North Coast 500: Part three

Day Five

12 things we learned on our trip today:

1. Whilst you can take a short cut, the detour is always better.
2. The Highland Mile is longer than your average mile (I would say it’s approximately double the length).
3. I’m unable to pronounce any Scottish place names correctly.
4. When you have so much scenery you need to master your best Japanese tourist routine. Car, shot, car.
5. This sheer amount of scenery is overwhelming. I’m now emotional.
6. If a restaurant is good enough for Michael Winner, it’s good enough for us. (Lochinver Larder)
7. It’s okay to eat pie at 11.30am.
8. is a real thing.
9. Ullapool should win an award for the petrol station with the best view.
10. You can get formal gardens this far north – Inverewe is a gorgeous 1930s house on the banks of Loch Ewe.
11. Scottish pot holes are bigger than English ones.
12 We can beat the hotel view from yesterday, just throw in a massive Scottish Munro.

We finally reached The Torridon, our last hotel on the 500, the very hotel that kick started the idea of this trip for us when I was inspired by the photo of a friend of their floor to ceiling whisky collection. It looked like Mecca for Hubby. We arrived to all its turreted glory, happy in the thought of having the chance of two nights in one place. Packing & unpacking is our least favourite part of a road trip, especially as we don’t know how to travel light.
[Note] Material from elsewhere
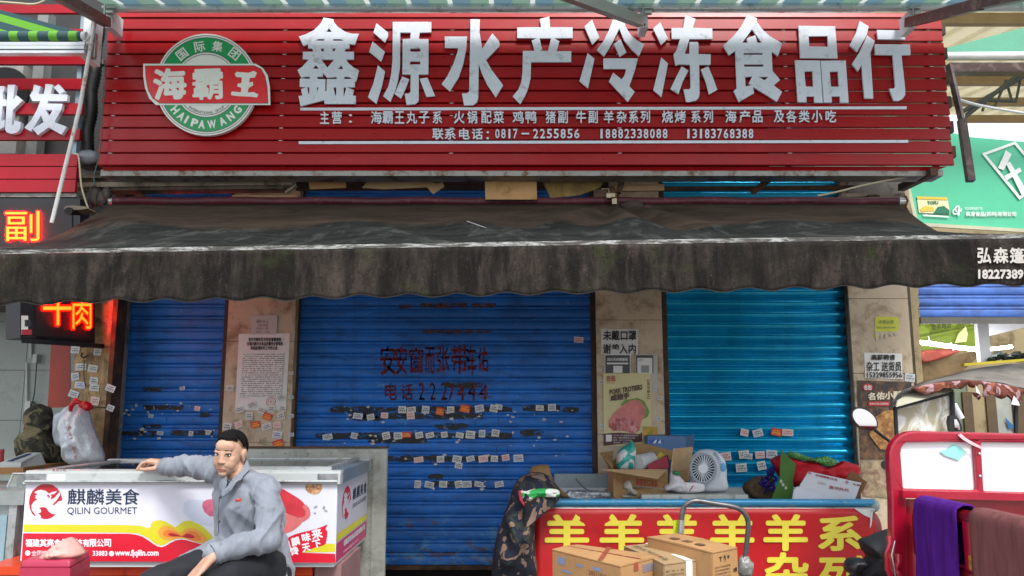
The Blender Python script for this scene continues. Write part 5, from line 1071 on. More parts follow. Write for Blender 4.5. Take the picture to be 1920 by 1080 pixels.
# ================================================================ upper right: roof, beams, green company board
rf = thing('market_roof', P(1850, 200, 9), 'cream corrugated market roof on steel beams at the upper right', 'roof')
M_cream = mk('cream_roof_sheet', '#cdc5a6', .6, 0, .08, 2, .05, 20)
pr0, pr1 = P(1765, 20, 8.5), P(1790, 216, 13.5)
xr0 = 3.2
g = MB(); k_ = 34
zz0, zz1 = P(1850, -40, 7.2).z, P(1850, 216, 13.5).z
prof_ = []
for i in range(k_):
    xx = 3.2 + i * .33; prof_ += [(xx, 0), (xx + .25, 0), (xx + .265, -.05), (xx + .315, -.05), (xx + .33, 0)]
m_ = len(prof_); vs_ = [Vector((x, 7.2, zz0 + d)) for x, d in prof_] + [Vector((x, 13.5, zz1 + d)) for x, d in prof_]
g.add(vs_, [(i, i + 1, m_ + i + 1, m_ + i) for i in range(m_ - 1)]); o = obj('roof_sheet', g, translucent(M_cream, .35), rf, fix=False)
def rbeam(py, Y, h, mat, nm='purlin', dz=0, x0=3.4, x1=14):
    t = (Y - 7.2) / 6.3; z = zz0 + (zz1 - zz0) * t - .06 - h; g = MB(); g.box(x0, x1, Y, Y + .08, z, z + h); return obj(nm, g, mat, rf)
for Y in (8.0, 9.3, 10.6, 11.9, 13.2): rbeam(0, Y, .12, mk('purlin_beige', '#a08a68', .6), 'purlin')
M_trs = mk('truss_steel', '#4c5350', .6)
for (x0, y0, x1, y1, r_) in ((1800, 226, 1925, 128, .03), (1800, 212, 1925, 140, .03), (1842, 188, 1905, 190, .02), (1850, 186, 1842, 208, .015), (1886, 150, 1897, 188, .015), (1886, 150, 1870, 190, .015), (1870, 190, 1862, 205, .012), (1905, 190, 1915, 140, .015)):
    g = MB(); g.tube([P(x0, y0, 9.0), P(x1, y1, 9.0)], r_, 6); obj('truss_member', g, M_trs, rf)
bm2 = thing('roof_beam', P(1850, 135, 6.4), 'brown box beam crossing below the cream roof at the upper right', 'beam')
g = MB(); p0, p1 = P(1782, 134, 6.4), P(2100, 117, 6.4); g.box(p0.x, p1.x, 6.4, 6.5, p0.z, p0.z + .08); obj('beam', g, M_brownsteel, bm2)
g = MB(); g.tube([P(1768, 105, 6.3), P(2100, 103, 6.3)], .032, 12); solo('white_roller', g, mk('white_tube', '#d6d8d4', .3), 'white awning roller tube above the brown beam at the upper right', 'awning roller')
g = MB(); g.poly([[(1768, 92), (1925, 50), (2050, 20), (2050, 97), (1768, 97)]], lambda a_, b_: P(a_, b_, 6.6), (0, .01, 0)); g_gr = translucent(mk('mint_cloth', '#7cc4a8', .7, 0, .05), .4); solo('mint_awning_cloth', g, g_gr, 'mint green awning cloth wedge below the cream roof', 'awning')
st = MB(); st.bar(P(1779, 122, 5.5), P(1803, 225, 5.45), .035, .035); st.bar(P(1803, 225, 5.45), P(1820, 340, 5.4), .05, .045); solo('hanging_strut', st, M_brownsteel, 'dark brown steel strut hanging down past the right end of the big sign', 'strut')
cord('white_cable', [(1796, 186), (1830, 196), (1870, 204), (1925, 213)], 6.9, .012, M_white, 'white cable stretched under the truss at the upper right')
gr = thing('green_company_board', P(1820, 432, 6.9), 'large green company board with a white logo and small white lettering at the right edge', 'sign')
M_grb = mk('company_green', '#4cb78e', .4, 0, .05, 3, .02, 30)
g = MB(); Yg = 6.9
g.poly([[(1640, 205), (1700, 345), (1718, 421), (1990, 438), (1990, 272), (1810, 256)]][:1], lambda a_, b_: P(a_, b_, Yg), (0, .05, 0)); obj('board', g, M_grb, gr)
g = MB(); g.bar(P(1700, 345, Yg - .02), P(1718, 421, Yg - .02), .03, .03, (0, 1, 0)); g.bar(P(1718, 421, Yg - .02), P(1990, 437, Yg - .02), .03, .03, (0, 1, 0)); obj('frame', g, mk('cream_frame', '#b9b79c', .5), gr)
g = MB(); Yw = Yg - .012
def band(pts, w_, closed=True):
    n = len(pts); 
    for i in range(n if closed else n - 1):
        a_, b_ = Vector(pts[i]), Vector(pts[(i + 1) % n]); d = (b_ - a_).normalized() * w_ / 2; q = Vector((-d.y, d.x)); g.poly([[tuple(a_ - d + q), tuple(b_ + d + q), tuple(b_ + d - q), tuple(a_ - d - q)]], lambda x, y, k=i: P(x, y, Yw - k * .0006), (0, .002, 0))
band([(1845, 289), (1903, 268), (1962, 338), (1912, 371)], 5)
for a_ in ([(1886, 282), (1897, 289), (1882, 319), (1871, 315)], [(1886, 306), (1894, 303), (1926, 360), (1916, 366)], [(1883, 330), (1912, 314), (1916, 321), (1888, 338)]): g.poly([a_], lambda x, y: P(x, y, Yw - .004 - a_[0][0] * 1e-6), (0, .002, 0))
text(g, '典发食品(苏州)有限公司', boxmap(1811, 397, 1905, 407, Yw), bold=.03, eps=.0003); text(g, '专业面制品生产商', boxmap(1809, 388, 1842, 393.5, Yw), eps=.0003)
v_ = [(1797 + 5.5 * math.cos(t), 392 + 5.5 * math.sin(t)) for t in [i * .5 for i in range(11)]]; band(v_, 2.2, False); v_ = [(1791 + 4 * math.cos(t), 397 + 4.5 * math.sin(t)) for t in [i * .5 for i in range(11)]]; band(v_, 2.2, False)
g.poly([[(1797, 388), (1800, 388), (1799, 404), (1795, 404)]], lambda x, y: P(x, y, Yw - .008), (0, .002, 0)); obj('lettering', g, mk_print('board_white', '#dfe4df'), gr, fix=False)
g = MB(); pp(g, [(1719, 368), (1776, 370), (1782, 402), (1723, 399)], Yg - .01); obj('product_picture', g, mk('product_pale', '#d8d3a4', .5, 0, .1, 6), gr)
g = MB(); pp(g, [(1719, 368), (1776, 370), (1777, 375), (1720, 373)], Yg - .014); pp(g, [(1725, 392), (1735, 386), (1750, 388), (1752, 395), (1727, 397)], Yg - .014); obj('yellow_print', g, mk_print('product_yellow', '#d1b23c'), gr)
g = MB(); pp(g, [(1750, 400), (1758, 388), (1770, 386), (1780, 394), (1781, 401)], Yg - .014); text(g, 'TOFU', boxmap(1739, 377, 1759, 383, Yg - .015), bold=.06, eps=.0002); obj('green_print', g, mk_print('product_green', '#186a4c'), gr, fix=False)
g = MB(); pp(g, [(1730, 402), (1778, 405), (1780, 408), (1731, 405)], Yg - .014); obj('pale_bar', g, MATS['board_white'], gr)
# whitish block between sign end and the board
g = MB(); g.box(Xat(1775, 250, 7.3), Xat(1812, 250, 7.3), 7.3, 7.4, Zat(290, 7.3), Zat(215, 7.3)); solo('white_hoarding', g, mk('bright_white', '#ececec'), 'pale white panel right of the end of the big red sign', 'panel')
# ================================================================ left chest freezer
YF = 4.1
fz = thing('chest_freezer', (P(335, 1055, YF).x, YF + .4, P(335, 1062, YF).z), 'long white chest freezer with a dragon logo banner behind the seated man', 'freezer')
fx0, fx1 = P(47, 960, YF).x, P(633, 960, YF).x; fzt = P(335, 887, YF).z; fzb = P(335, 1056, YF).z; DEP = .86
M_fr = mk('freezer_white', '#c9ced0', .35, 0, .04, 4, .02, 30); M_rim = mk('freezer_rim', '#b4b9b8', .35, .15, .04, 5, .0, 50, dirt=('#93968f', .12, 8))
g = MB(); zq = fzt - .03; g.box(fx0 + .02, fx1 - .012, YF + .012, YF + .05, fzb - .02, zq); g.box(fx0 + .02, fx1 - .012, YF + DEP - .04, YF + DEP, fzb - .02, zq); g.box(fx0 + .02, fx0 + .055, YF + .0505, YF + DEP - .0405, fzb - .02, zq); g.box(fx1 - .05, fx1 - .012, YF + .0505, YF + DEP - .0405, fzb - .02, zq); g.box(fx0 + .0555, fx1 - .0505, YF + .0505, YF + DEP - .0405, fzb - .02, fzb + .01); obj('freezer_body', g, M_fr, fz)
# rim: profile swept around
rt = fzt + .012; rb_ = fzt - .052
g = MB(); g.box(fx0 - .012, fx1 + .012, YF - .02, YF + .035, rb_, rt - .012); g.box(fx0 - .010, fx1 + .010, YF - .005, YF + .055, rt - .012, rt); obj('front_rim', g, M_rim, fz)
g = MB(); g.box(fx0 - .01, fx1 + .01, YF + DEP - .05, YF + DEP + .01, rb_, rt + .006); obj('back_rim', g, M_rim, fz)
for x0, x1 in ((fx0 - .012, fx0 + .05), (fx1 - .05, fx1 + .012)):
    g = MB(); g.box(x0, x1, YF + .056, YF + DEP - .051, rb_, rt - .001); obj('side_rim', g, mk('grey_blue_rim', '#6b7986', .3, .3, .08), fz)
g = MB(); g.tube([(fx0 + .0, YF - .021, rb_ + .012), (fx1, YF - .021, rb_ + .012)], .008, 8); obj('rim_lip', g, M_alu, fz)
for px0, px1, nm_ in ((50, 92, 'corner_badge'), (598, 636, 'corner_badge')):
    g = MB(); g.box(P(px0, 880, YF).x, P(px1, 880, YF).x, YF - .0225, YF - .0202, rb_ + .014, rt - .013); obj(nm_, g, mk('shiny_badge', '#c8ccd0', .12, .9, .3, 30, 0), fz)
g = MB(); g.box(P(95, 880, YF).x, P(128, 880, YF).x, YF - .0215, YF - .0202, rb_ + .018, rt - .018); obj('name_plate', g, M_paper, fz)
g = MB(); text(g, '星星冷柜', boxmap(98, 879, 124, 884, YF - .024)); obj('plate_lettering', g, M_ink, fz)
# glass lids on two levels
M_lid = mk_glass('lid_glass', '#20272b', .04, .72)
xm = fx0 + (fx1 - fx0) * .52
for nm_, x0, x1, z in (('sliding_lid', fx0 + .05, xm + .06, rt - .006), ('sliding_lid', xm, fx1 - .05, rt + .008)):
    g = MB(); g.box(x0 + .03, x1 - .03, YF + .085, YF + DEP - .08, z - .004, z + .0); ld = obj(nm_, g, M_lid, fz)
    g = MB(); g.box(x0, x1, YF + .057, YF + .085, z - .008, z + .008); g.box(x0, x1, YF + DEP - .079, YF + DEP - .052, z - .008, z + .008); g.box(x0, x0 + .03, YF + .0855, YF + DEP - .0795, z - .008, z + .008); g.box(x1 - .03, x1, YF + .0855, YF + DEP - .0795, z - .008, z + .008); obj('lid_frame', g, M_alu, ld)
g = MB(); g.box(fx0 + .06, fx1 - .06, YF + .06, YF + DEP - .06, fzt - .4, fzt - .39); g.box(fx0 + .06, fx1 - .06, YF + DEP - .06, YF + DEP - .055, fzt - .4, rb_ - .0); obj('floor_and_shade_liner', g, mk('inside_shade_tone', '#3c4448', .6, 0, .3, 12), fz)  # floor plus an added dark liner; its colour stands in for shade inside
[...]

We dined at the local inn that evening & were more than pleasantly surprised to find some great live music. It was just a chap & a few guitars doing covers but putting his own stamp on each tune. He did an incredible rendition of Romeo and Juliet that I will always remember. Music is transportive so we settled in for the night, Hubby accompanied by a whisky or two…or maybe more.

Day Six

We had a rare opportunity to explore the local area. We set our heart on getting some height so on went the walking gear, & off we went in search of a Golden Eagle in the Beinn Eighe range. We didn’t have the best of starts, finding the visitor centre closed, but found a mountain walk that would give us some views. We weren’t disappointed & the weather was kind. The eagles less so, nowhere to be seen. Although finding a stag later on our journey back more than made up for it. We had lunch in a cute little cafe called the WhistleStop, soon to be no more. Then it was back to the Hotel to relax & enjoy its comforts. It was a hot chocolate kind of an afternoon! We read a little & had a doze. You know the sort of afternoon I mean.

We had a wonderful dinner in the 1887 hotel restaurant. It was fine dining Scottish style. It’s a small hotel with only 18 rooms so the guests are friendly and there was lots of chatting. And whisky drinking on Hubby’s part (there’s a theme here).

Day Seven

We fuelled on a decent Scottish breakfast (more tattie scones) & were on the road again. This was our final coastline stretch that travelled west along Loch Torridon then south down to Applecross. It was just before this point that we hit our own 500-mile marker. This was just a few miles before we took on Bealach na ba, a very steep overpass that culminated in a hairpin descent down to Loch Kishom. It was a slightly nervy drive as our turbo was omitting a rather unpleasant burning smell. It wouldn’t have been a fun place to breakdown. We took respite at the bottom to let the engine cool & have a coffee & cake.

Our final miles took us back across to Inverness, a very easy road just above the Stratchconon Forest. I ensured we popped into the Glen Ord Distillery, home of the Singleton whisky. The name has nothing to do with the Singleton family name, it’s really based on words that denotes it’s a single malt. What we also learned is that the Singleton of Dufftown (that you find in supermarkets) is for a British market, Hubby really hates it. They ship the better whisky for the European & Asian markets which Hubby was much more enamoured with. A few purchases later & we were ready for the finish line. We crossed the Inverness bridge with pride & 580miles under our belt. We didn’t stop & continued on down to Perth via a short stop for Fish and Chips in Aviemore.

Day Eight

There was a special reason for staying in Perth as I had my heart set on visiting Scone Palace. I have for some years wanted to see the original Dido Elizabeth Murray painting, subject of the film ‘Belle’. This was a visit of indulgence & I was blessed to see it early on a Monday morning, meaning I had some quiet time with the painting. No photos allowed, just memories. We had a wander around the grounds, we took on the maze, we got photo bombed by an albino peacock. Our visit ended at a cafe with a plethora of baked treats. One ploughman’s, a tea for two, and two home-made biscuits later, we very reluctantly set off.

The End of the Road

NC500 is definitely related to our Route 66 trip, but more like a distant cousin, several times removed. Just as incredible, astonishing & somewhat overwhelming. So that’s us done.
One route with;
Two drivers
Three stags
Four hotels
Five bottles of whisky
Six official days

And you know what? It was a good reminder to move forward and not focus too much on that rear-view mirror!